2. The rotatable cutting tool of claim 1 wherein each of said plurality of fins terminates on said flange at a point inside said perimeter thereof.

3. The rotatable cutting tool of claim 1 wherein said upper end distal end defines an insert receptor, said rotatable cutting tool further comprising an insert configured to be received within said insert receptor.

4. The rotatable cutting tool of claim 1 wherein said flange is adapted to cover a face of the holder.

5. A rotatable cutting tool for mounting within a through opening defined within a holder mounted on earth displacement equipment, said rotatable cutting tool comprising:

a body defining:

an upper end defining a distal end;

a lower end being configured to be rotatably received through the holder through opening, said lower end defining a retainer receptor adapted to receive a retainer for preventing removal of said bit penetrator from the holder;

a flange dividing said upper end and said lower end, said flange defining a perimeter having a diameter larger than a diameter defined by said lower end to prevent excavated material from entering the holder through opening, thereby protecting the holder through opening and said body lower end; and

a plurality of radial fins circumferentially spaced and disposed on said upper end and said flange, each of said plurality of fins terminating on said flange at a point inside said perimeter thereof, said plurality of fins strengthening said body and reducing vibration of said rotatable cutting tool, whereby a useful life of said rotatable cutting tool is enhanced, each of said plurality of fins defining a notched portion for allowing flow of excavated material between successive pairs of said plurality of fins.

6. The rotatable cutting tool of claim 5 wherein said upper end distal end defines an insert receptor, said rotatable cutting tool further comprising an insert configured to be received within said insert receptor.

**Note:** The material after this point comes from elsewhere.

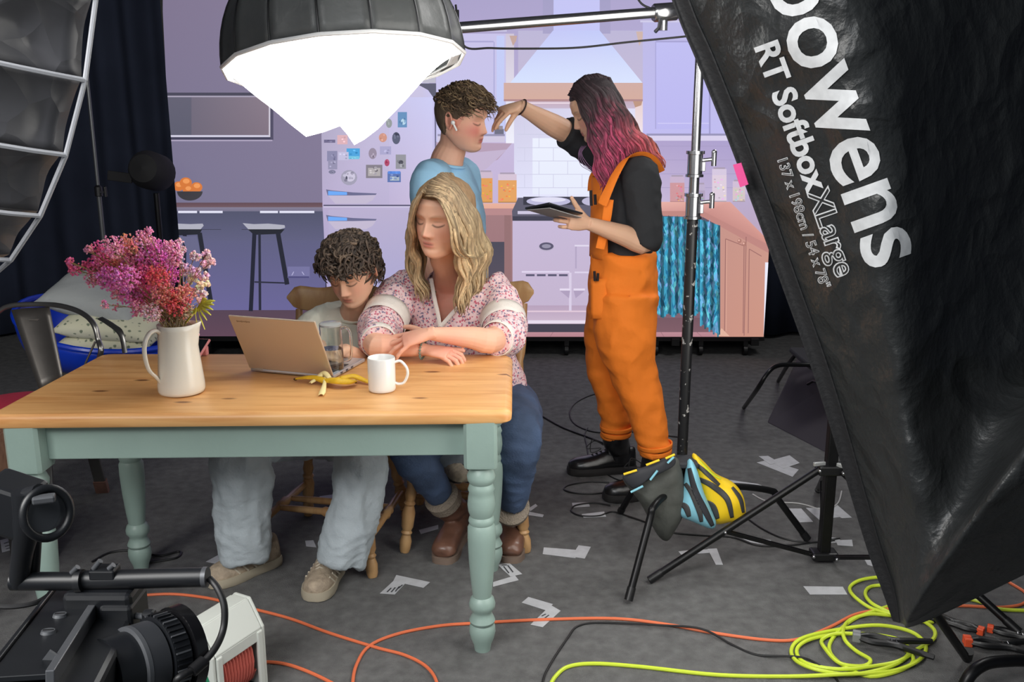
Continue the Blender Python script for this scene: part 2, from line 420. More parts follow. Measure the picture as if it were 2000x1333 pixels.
    rect(1081, YT, 1171, 68, (200, 192, 236), (196, 198, 246)); poly([(1080, 60), (1171, 60), (1256, 164), (995, 164)], None, [(196, 200, 246), (194, 202, 248), (218, 228, 254), (214, 226, 254)])
    rect(984, 162, 1260, 197, (208, 172, 164), (212, 172, 158)); rect(984, 194, 1260, 198, (178, 138, 140)); rect(1006, 198, 1258, 212, (196, 170, 186), (200, 184, 206)); rect(1020, 200, 1120, 203, (232, 214, 226))
    rect(1240, 198, 1262, 300, (232, 208, 208), (244, 238, 250)); poly([(1236, 198), (1254, 198), (1252, 206), (1240, 210)], (190, 150, 130)); poly([(1242, 62), (1256, 62), (1254, 78), (1248, 90)], (206, 180, 172))
    # upper right cabinet
    rect(1255, 42, 1420, 264, (188, 184, 228), (192, 188, 240)); rect(1250, 40, 1420, 44, (206, 202, 232)); rect(1280, 82, 1384, 252, (192, 190, 242), (188, 184, 240)); rect(1280, 80, 1384, 83, (166, 162, 210)); rect(1279, 82, 1281, 252, (170, 166, 216)); rect(1384, 82, 1387, 262, (160, 156, 206)); rect(1284, 240, 1384, 242, (206, 202, 246))
    rect(1262, 261, 1420, 265, (152, 148, 186)); rect(1262, 265, 1420, 275, (216, 208, 236)); rect(1265, 275, 1440, 395, (176, 162, 204), (200, 184, 216), (190, 176, 210), (172, 160, 206))
    for i in range(4): rect(1280, 285 + i * 27, 1440, 286 + i * 27, (166, 154, 194))
    # jars
    for x, y, a, h_, c, c2 in ((949, 372, 13, 24, (224, 160, 92), (206, 186, 206)), (991, 374, 18, 22, (228, 164, 100), (214, 196, 214)), (1322, 376, 14, 19, (206, 152, 158), (200, 178, 204)), (1404, 368, 14, 26, (222, 206, 222), (214, 200, 224)), (1368, 384, 8, 12, (178, 162, 190), (190, 176, 206)), (1442, 380, 12, 14, (214, 196, 200), (208, 190, 214))):
        rect(x - a, y - h_ - 12, x + a, y - h_ + 6, c2); rect(x - a, y - h_, x + a, y + h_, c); rect(x - a * .8, y - h_ - 15, x + a * .8, y - h_ - 12, (170, 156, 176)); rect(x - a, y + h_ - 2, x + a, y + h_, tuple(int(k * .8) for k in c))
        for _ in range(16): ell(x + rn.uniform(-.8, .8) * a, y + rn.uniform(-.75, .85) * h_, 2.2, 1.5, tuple(max(0, min(255, k + rn.choice((-30, 20)))) for k in c), 6)
    # worktops and lower units
    rect(940, 397, 1020, 407, (232, 178, 160), (228, 172, 152)); rect(940, 407, 1012, 420, (184, 138, 140)); rect(940, 420, 1003, 660, (162, 124, 128), (150, 112, 118)); rect(952, 472, 985, 606, (78, 76, 90), (96, 84, 98)); rect(985, 420, 998, 606, (150, 114, 116))
    poly([(1000, 412), (1012, 386), (1160, 384), (1160, 430), (1001, 430)], (96, 94, 112)); rect(1022, 384, 1148, 400, (60, 60, 74)); ell(1071, 393, 43, 9, (190, 188, 220)); ell(1071, 390, 34, 5, (226, 224, 244)); ell(1160, 393, 24, 9, (190, 186, 214)); rect(1011, 412, 1110, 418, (206, 200, 224)); rect(1001, 422, 1160, 431, (66, 66, 82))
    rect(1001, 431, 1160, 632, (200, 186, 216), (196, 180, 206)); rect(1001, 596, 1160, 632, (184, 162, 188), (206, 186, 206)); ell(1067, 482, 15, 8, (186, 176, 200)); ell(1067, 480.5, 14, 7.5, (92, 88, 112)); ell(1067, 480.5, 9, 4, (150, 146, 168))
    rect(1019, 529, 1112, 532, (226, 216, 240))
    for k in range(4): rect(1027 + k * 21.5, 535, 1044 + k * 21.5, 539, (92, 88, 114))
    rect(1111, 532, 1116, 608, (218, 206, 230)); rect(1122, 478, 1150, 481, (226, 218, 238)); rect(1123, 481, 1126, 524, (180, 166, 196)); rect(1122, 530, 1150, 533, (222, 212, 236))
    for a, b_ in ((1093, 1113), (1120, 1142)): rect(a, 563, b_, 567, (230, 220, 240)); poly([(a, 567), (b_, 567), (b_ - 2 if a < 1110 else a + 4, 582)], (176, 160, 190))
    rect(1001, 606, 1160, 609, (224, 200, 216)); rect(1001, 625, 1160, 631, (232, 220, 236)); rect(1001, 632, 1160, 648, (70, 66, 80)); rect(1001, 648, 1500, 660, (190, 140, 150), (178, 128, 138))
    # right run
    rect(1262, 418, 1408, 640, (96, 86, 104), (132, 100, 112)); rect(1262, 620, 1402, 648, (118, 88, 98), (128, 94, 104))
    poly([(1285, 394), (1425, 394), (1500, 470), (1500, 492), (1376, 418), (1285, 419)], None, [(232, 178, 168), (222, 164, 156), (214, 152, 140), (196, 136, 128), (198, 140, 134), (208, 150, 146)])
    poly([(1285, 412), (1372, 412), (1500, 478), (1500, 494), (1372, 424), (1285, 421)], (192, 136, 130))
    poly([(1402, 440), (1500, 494), (1500, 660), (1396, 660)], None, [(198, 148, 138), (204, 152, 138), (206, 150, 132), (200, 146, 132)])
    for pts in (((1416, 466), (1452, 480)), ((1416, 466), (1414, 648)), ((1452, 480), (1450, 650)), ((1456, 462), (1452, 655)), ((1462, 486), (1486, 500)), ((1462, 486), (1460, 650))): line(*pts[0], *pts[1], 1.6, (158, 110, 106))
    line(1418, 468, 1417, 646, 1, (224, 172, 154))
    for kx, ky in ((1443, 470), (1452, 476)): ell(kx, ky, 4.2, 4.5, (176, 124, 114), 10); ell(kx - 1, ky - 1, 2, 2, (226, 176, 164), 8)
    poly([(1400, 655), (1408, 640), (1424, 656)], (226, 180, 160)); rect(1493, 512, 1500, 658, (236, 236, 252))
    for k in range(6): line(1010 + k * 70, 648, 1000 + k * 74, 660, 1, (150, 108, 118))
    # fabric curtains, blue leafy print drawn as small patches over folds
    for (a, b_, y0a, y0b, y1a, y1b) in ((1268, 1366, 422, 424, 618, 612), (1366, 1405, 428, 440, 632, 656)):
        n = 28 if a < 1300 else 14
        for i in range(n):
            u0, u1 = i / n, (i + 1) / n; um = (u0 + u1) / 2; sh = 0.74 + 0.26 * math.sin(um * (b_ - a) * 0.42 + 1)
            t0 = y0a + (y0b - y0a) * um; t1 = y1a + (y1b - y1a) * um + 4 * math.sin(um * 30)
            c = tuple(int(q * sh) for q in (70, 170, 206)); rect(a + (b_ - a) * u0, t0, a + (b_ - a) * u1 + 0.3, t1, c)
        base = LAY[0]
        for _ in range(420 if a < 1300 else 300):
            u, v = rn.random(), rn.random(); x = a + 2 + (b_ - a - 4) * u; y = y0a + 4 + (y0b - y0a) * u + v * (y1a + (y1b - y1a) * u - 10 - y0a - (y0b - y0a) * u)
            sh = 0.72 + 0.28 * math.sin(u * (b_ - a) * 0.42 + 1); c = rn.choice(((96, 204, 236), (40, 140, 184), (120, 190, 240), (56, 160, 200), (40, 124, 168), (110, 214, 230), (130, 176, 236)))
            LAY[0] = base + rn.randint(0, 6); an = rn.uniform(1.1, 2.0); l_ = rn.uniform(4, 13); wd = rn.uniform(1.2, 3.4)
            dx, dy = math.cos(an) * l_, math.sin(an) * l_
            poly([(x - dx, y - dy), (x + math.sin(an) * wd, y - math.cos(an) * wd), (x + dx, y + dy), (x - math.sin(an) * wd, y + math.cos(an) * wd)], tuple(int(q * sh) for q in c))
        LAY[0] = base + 9
kitchen()
xs0, xs1, zt, zb = -2.13, 1.646, 2.635, 0.135
PIC.v = [(min(max(x, xs0), xs1), y, min(max(z, zb), zt)) for x, y, z in PIC.v]
mx_ = max(YS - y for x, y, z in PIC.v)
PIC.v = [(x, YS - 0.0008 - (YS - y) * 0.02 / mx_ * 1.0 if mx_ > 0.02 else y, z) for x, y, z in PIC.v]
PIC.build('screen_image', emat('screen_picture', None, SCREEN_E), led, fixn=False)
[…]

7. The rotatable cutting tool of claim 5 wherein said flange is adapted to cover a face of the holder.

8. A method for manufacturing a rotatable cutting tool for mounting within a through opening defined within a holder mounted on earth displacement equipment, said method comprising the steps of:

forming a body to define:

an upper end defining a distal end;

a lower end configured to be rotatably received through the holder through opening;

a flange dividing said upper end and said lower end, said flange defining a diameter larger than a diameter defined by said lower end to prevent excavated material from entering the holder through opening, thereby protecting the holder through opening and said body lower end, said body defining an elongated, cylindrical configuration; and

a plurality of radial fins circumferentially spaced and disposed on said upper end and said flange, each of said plurality of fins defining a notched portion for allowing flow of excavated material between successive pairs of said plurality of fins, said plurality of fins strengthening said body and reducing vibration of said rotatable cutting tool, whereby a useful life of said rotatable cutting tool is enhanced;

forming an insert receptor in said upper end distal end for receiving a cutting insert therein; and

mounting an insert within said insert receptor.

9. The method of claim 8, after said step of forming a body, further comprising the step of forming a retainer receptor in said lower end.

10. The method of claim 8 wherein said step of forming a body is accomplished using a cold forming process.

11. The method of claim 8 wherein said step of forming a body is accomplished using a hot forming process.